-- Data for the task --
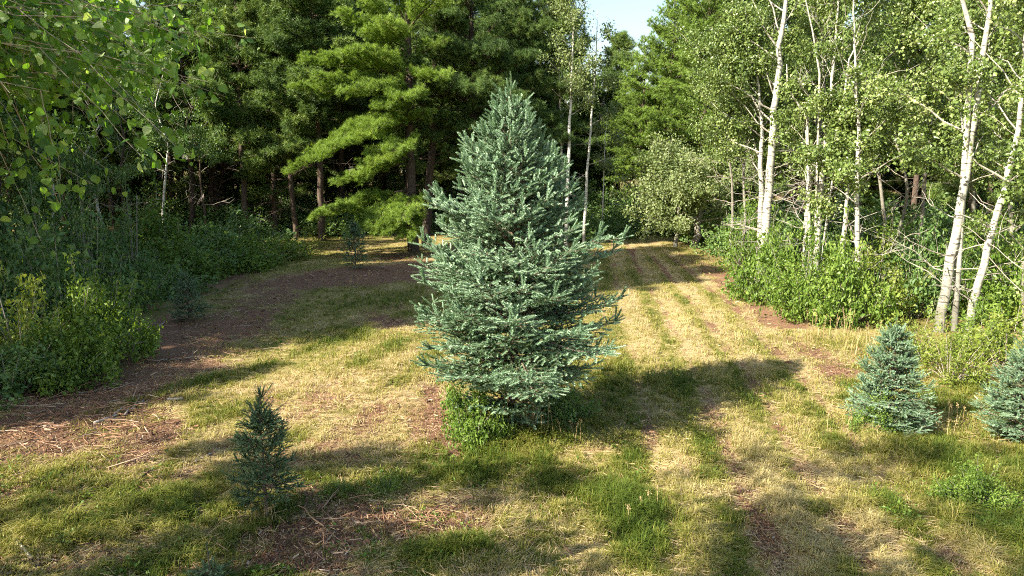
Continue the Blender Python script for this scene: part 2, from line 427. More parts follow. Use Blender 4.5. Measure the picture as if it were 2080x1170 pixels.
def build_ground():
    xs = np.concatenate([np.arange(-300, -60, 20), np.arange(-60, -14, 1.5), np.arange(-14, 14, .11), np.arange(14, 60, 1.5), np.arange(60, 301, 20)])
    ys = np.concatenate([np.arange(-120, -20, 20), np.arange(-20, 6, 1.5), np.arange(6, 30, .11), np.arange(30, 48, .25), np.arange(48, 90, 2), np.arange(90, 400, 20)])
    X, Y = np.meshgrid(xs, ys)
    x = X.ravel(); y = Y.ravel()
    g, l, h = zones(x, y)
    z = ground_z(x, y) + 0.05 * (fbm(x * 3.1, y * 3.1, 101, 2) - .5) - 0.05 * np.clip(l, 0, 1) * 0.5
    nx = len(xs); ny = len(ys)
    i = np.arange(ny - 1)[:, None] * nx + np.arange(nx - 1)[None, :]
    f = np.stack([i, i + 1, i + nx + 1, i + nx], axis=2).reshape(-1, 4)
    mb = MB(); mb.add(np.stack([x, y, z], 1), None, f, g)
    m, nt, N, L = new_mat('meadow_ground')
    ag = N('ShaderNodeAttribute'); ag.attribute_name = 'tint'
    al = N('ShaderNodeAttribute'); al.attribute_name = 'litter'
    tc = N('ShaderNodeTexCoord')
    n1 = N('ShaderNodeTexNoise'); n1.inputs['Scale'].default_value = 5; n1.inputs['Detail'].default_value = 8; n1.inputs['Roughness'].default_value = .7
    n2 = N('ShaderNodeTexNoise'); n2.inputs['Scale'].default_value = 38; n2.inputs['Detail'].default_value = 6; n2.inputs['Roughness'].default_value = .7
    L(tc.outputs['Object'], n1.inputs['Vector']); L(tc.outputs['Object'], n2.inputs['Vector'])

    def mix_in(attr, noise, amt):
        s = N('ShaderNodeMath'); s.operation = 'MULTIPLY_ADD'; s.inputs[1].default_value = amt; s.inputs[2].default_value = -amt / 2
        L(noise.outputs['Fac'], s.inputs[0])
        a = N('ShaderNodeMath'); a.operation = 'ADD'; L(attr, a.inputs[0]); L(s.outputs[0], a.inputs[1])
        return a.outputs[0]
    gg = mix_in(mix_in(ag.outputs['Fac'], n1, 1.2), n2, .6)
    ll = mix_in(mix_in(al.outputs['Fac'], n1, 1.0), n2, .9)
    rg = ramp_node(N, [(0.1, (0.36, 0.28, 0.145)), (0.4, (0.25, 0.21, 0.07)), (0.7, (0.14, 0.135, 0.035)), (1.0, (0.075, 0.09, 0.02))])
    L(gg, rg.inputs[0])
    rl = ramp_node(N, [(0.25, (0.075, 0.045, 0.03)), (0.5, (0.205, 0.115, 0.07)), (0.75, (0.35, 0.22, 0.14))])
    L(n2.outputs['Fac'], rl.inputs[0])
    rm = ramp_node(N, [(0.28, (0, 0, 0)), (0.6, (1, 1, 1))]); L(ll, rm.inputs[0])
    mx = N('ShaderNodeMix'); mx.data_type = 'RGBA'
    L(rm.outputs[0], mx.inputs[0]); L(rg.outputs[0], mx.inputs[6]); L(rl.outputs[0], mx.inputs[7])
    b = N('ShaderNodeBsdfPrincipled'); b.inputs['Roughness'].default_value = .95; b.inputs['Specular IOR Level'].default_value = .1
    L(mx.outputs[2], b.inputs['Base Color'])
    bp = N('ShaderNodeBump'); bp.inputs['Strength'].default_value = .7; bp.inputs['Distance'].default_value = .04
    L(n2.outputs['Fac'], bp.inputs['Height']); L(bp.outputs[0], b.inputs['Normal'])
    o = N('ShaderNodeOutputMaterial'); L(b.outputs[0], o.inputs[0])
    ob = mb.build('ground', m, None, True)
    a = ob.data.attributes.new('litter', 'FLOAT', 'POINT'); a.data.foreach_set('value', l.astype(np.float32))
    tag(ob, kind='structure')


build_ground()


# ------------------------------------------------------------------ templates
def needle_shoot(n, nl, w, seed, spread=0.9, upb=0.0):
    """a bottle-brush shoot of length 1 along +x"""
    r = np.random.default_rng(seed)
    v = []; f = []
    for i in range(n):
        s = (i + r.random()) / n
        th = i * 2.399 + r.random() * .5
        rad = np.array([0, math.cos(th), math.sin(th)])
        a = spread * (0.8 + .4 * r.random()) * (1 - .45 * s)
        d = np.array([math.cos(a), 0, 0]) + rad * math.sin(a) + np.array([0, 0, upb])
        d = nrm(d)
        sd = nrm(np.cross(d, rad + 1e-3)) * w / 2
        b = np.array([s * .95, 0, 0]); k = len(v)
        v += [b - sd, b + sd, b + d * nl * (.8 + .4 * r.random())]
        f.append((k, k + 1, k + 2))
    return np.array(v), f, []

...

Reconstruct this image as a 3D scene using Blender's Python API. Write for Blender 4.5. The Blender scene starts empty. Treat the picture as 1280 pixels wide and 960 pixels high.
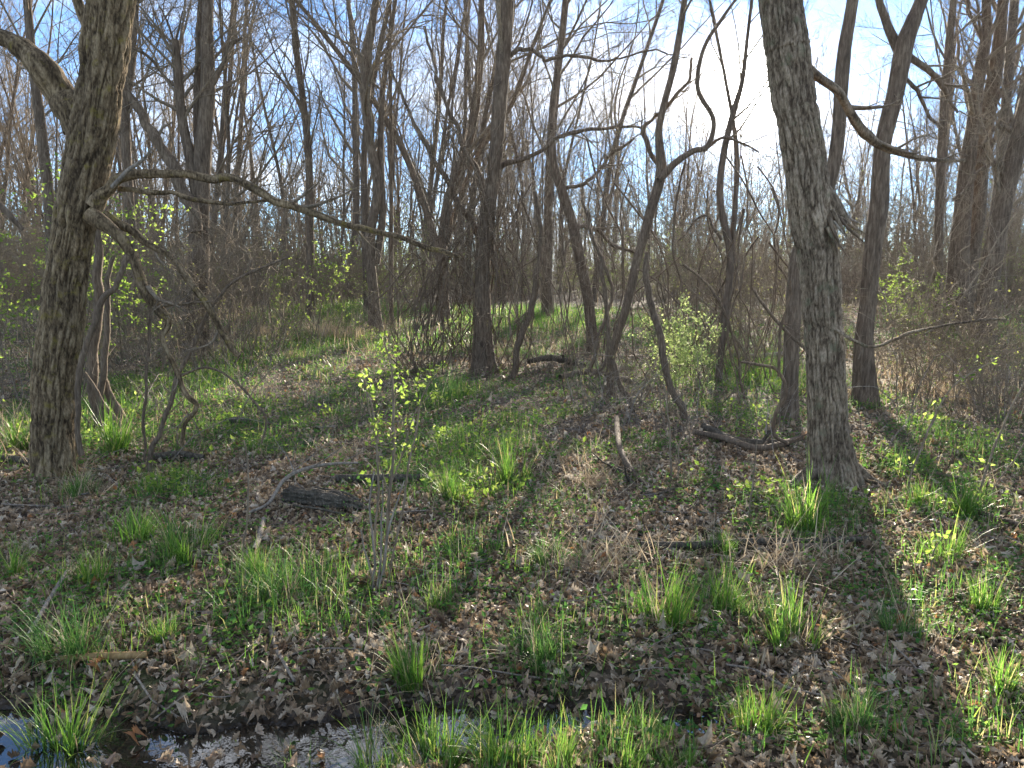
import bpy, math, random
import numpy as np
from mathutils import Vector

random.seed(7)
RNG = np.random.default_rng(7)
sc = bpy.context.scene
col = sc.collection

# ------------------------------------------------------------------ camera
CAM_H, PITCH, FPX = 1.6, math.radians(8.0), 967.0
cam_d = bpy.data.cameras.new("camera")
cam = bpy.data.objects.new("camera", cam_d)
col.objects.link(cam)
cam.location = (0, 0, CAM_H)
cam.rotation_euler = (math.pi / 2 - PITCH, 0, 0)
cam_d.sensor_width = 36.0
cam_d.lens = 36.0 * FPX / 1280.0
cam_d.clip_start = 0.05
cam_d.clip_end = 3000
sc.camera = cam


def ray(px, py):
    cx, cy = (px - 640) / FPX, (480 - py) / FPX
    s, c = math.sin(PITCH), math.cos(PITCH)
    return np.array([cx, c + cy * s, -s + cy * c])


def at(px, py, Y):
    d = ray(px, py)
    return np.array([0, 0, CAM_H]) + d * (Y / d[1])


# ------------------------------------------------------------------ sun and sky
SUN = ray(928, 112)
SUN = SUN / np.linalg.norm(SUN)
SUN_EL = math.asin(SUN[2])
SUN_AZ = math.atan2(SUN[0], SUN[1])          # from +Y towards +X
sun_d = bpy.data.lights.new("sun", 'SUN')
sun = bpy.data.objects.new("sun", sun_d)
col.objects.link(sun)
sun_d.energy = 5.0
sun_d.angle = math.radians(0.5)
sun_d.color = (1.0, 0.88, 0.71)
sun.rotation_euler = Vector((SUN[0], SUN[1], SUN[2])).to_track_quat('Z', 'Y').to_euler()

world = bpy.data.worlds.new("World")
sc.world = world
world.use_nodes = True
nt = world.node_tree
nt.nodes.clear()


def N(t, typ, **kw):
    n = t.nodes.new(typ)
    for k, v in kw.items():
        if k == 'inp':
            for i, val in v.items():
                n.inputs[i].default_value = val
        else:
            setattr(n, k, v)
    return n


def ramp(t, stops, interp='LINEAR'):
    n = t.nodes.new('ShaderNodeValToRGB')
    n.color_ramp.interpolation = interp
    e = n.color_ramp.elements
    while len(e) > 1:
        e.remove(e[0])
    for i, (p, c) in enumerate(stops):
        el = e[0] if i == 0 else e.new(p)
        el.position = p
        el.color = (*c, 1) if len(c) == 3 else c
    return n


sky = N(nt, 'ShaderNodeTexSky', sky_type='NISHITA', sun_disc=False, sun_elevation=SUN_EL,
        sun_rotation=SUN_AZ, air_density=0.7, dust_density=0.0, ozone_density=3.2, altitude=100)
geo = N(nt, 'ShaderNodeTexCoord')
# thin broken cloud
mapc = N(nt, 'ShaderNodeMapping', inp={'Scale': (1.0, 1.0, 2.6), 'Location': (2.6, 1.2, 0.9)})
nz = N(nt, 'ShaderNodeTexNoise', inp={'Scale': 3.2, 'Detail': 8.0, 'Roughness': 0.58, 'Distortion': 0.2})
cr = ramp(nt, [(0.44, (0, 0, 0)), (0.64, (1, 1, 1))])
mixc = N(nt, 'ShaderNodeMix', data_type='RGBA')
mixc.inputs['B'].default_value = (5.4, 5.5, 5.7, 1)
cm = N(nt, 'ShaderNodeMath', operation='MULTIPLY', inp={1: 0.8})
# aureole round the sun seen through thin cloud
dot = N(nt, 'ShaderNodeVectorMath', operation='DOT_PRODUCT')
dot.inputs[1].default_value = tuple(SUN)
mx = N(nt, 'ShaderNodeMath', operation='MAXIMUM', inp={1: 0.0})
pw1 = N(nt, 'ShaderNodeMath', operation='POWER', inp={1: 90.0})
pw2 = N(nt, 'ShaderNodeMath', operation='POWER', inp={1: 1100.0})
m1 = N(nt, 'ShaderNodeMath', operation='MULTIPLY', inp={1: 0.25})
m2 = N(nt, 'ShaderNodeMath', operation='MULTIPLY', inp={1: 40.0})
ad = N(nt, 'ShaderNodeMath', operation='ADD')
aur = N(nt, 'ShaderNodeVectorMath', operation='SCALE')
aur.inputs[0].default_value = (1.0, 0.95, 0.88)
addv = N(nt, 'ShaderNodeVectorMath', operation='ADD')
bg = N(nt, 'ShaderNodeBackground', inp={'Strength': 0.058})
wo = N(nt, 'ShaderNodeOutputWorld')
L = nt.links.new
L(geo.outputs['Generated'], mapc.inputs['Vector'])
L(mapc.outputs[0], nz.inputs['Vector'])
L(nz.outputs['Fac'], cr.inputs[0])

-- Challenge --
Exactly reproduce the lines from the line holding "Reconstruct this image" through the line holding "col = sc.collection", and only those; pictures are to be left out.

-- Response --
Reconstruct this image as a 3D scene using Blender's Python API. Write for Blender 4.5. The Blender scene starts empty. Treat the picture as 1280 pixels wide and 960 pixels high.
import bpy, math, random
import numpy as np
from mathutils import Vector

random.seed(7)
RNG = np.random.default_rng(7)
sc = bpy.context.scene
col = sc.collection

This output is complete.